The land on which Cemex holds contracts is of high interest to the National Park Service as an environmentally sensitive area, said Councilwoman Laurene Weste.

“We want to thank Santa Clarita because you’ve been very steadfast” on the issue, Weste said.

Santa Clarita has been battling Cemex over the mine for nearly 15 years. Cemex has held the contracts to mine Soledad Canyon for 20 years but has not yet acted on them.

The bill would have to pass the House of Representatives, which has labeled similar legislation an earmark in previous congressional sessions. The Republican-dominated House has rules against so-called earmarks, or legislation for special-interest spending.

Santa Clarita’s Republican congressman has declined to introduce such legislation in the House.

A state measure that would open up public facilities to the homeless received a less cordial reception as council members considered endorsements of upcoming federal and state legislation.

“It’s nuts. Absolutely nuts,” Mayor Bob Kellar said of Assembly Bill 5, the so-called Homeless Person’s Bill of Rights and Fairness Act. Should the City Council endorse the bill, Kellar said at Tuesday night’s meeting, “I will tell you as a city the five of us are fired, and deservedly so.”

Referred to by critics as the “Homeless Bill of Right to Public Urination,” AB 5 would allow public access at any time to publicly owned areas, including overnight camping in public parks and anytime access to other public facilities.
It would allow people to live in their cars anywhere on public streets, to panhandle or beg anywhere on public property, and to have county-paid legal advice if a county cites them for such behavior.

If passed, the measure would propose “quite a problem for local governments” that maintain public facilities, Councilwoman Marsha McLean said. “I wish our state Legislature would try to find some money” for homeless shelters such as the Santa Clarita Valley’s Bridge to Home, she said, rather than curbing cities’ and counties’ ability to keep order in public places.

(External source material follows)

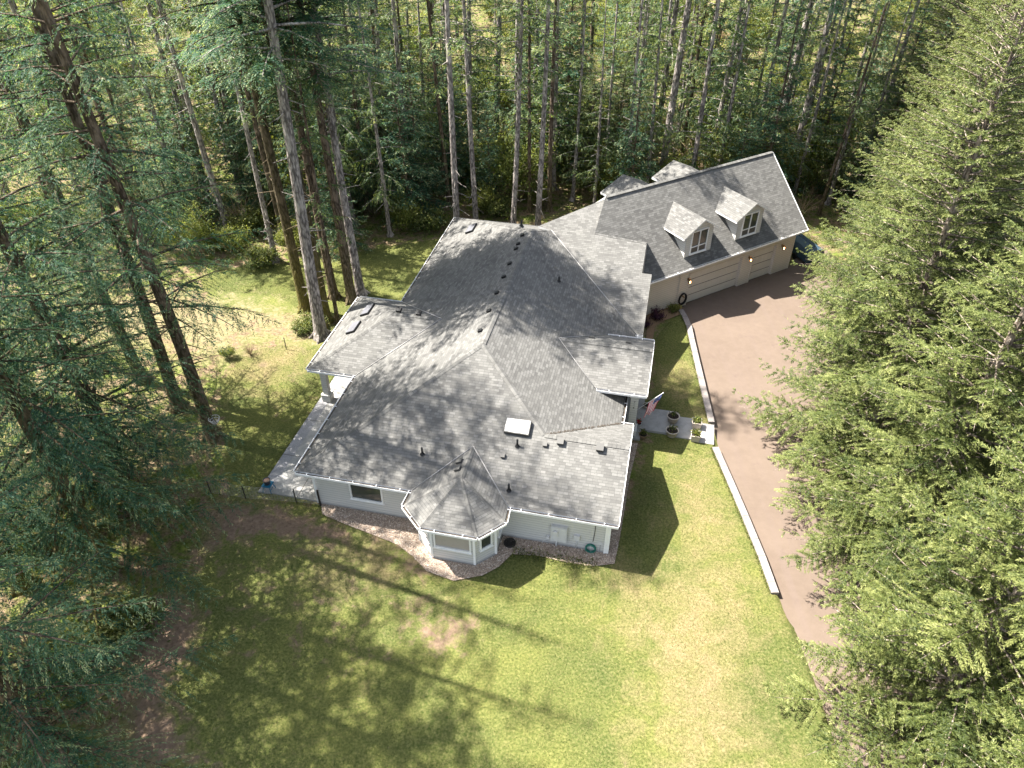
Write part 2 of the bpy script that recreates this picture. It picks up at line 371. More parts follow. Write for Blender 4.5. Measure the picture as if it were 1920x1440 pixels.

The measure, if passed, would prevent cities and counties from regulating parks and other public places, Councilman TimBen Boydston said. “This legislation would be very good for the lawyers but not so good for the homeless,” he said.

Council members agreed to send letters of opposition to the bill’s author, Assemblyman Tom Ammiano, D-San Francisco, Santa Clarita legislative representatives, Gov. Jerry Brown and the League of California Cities.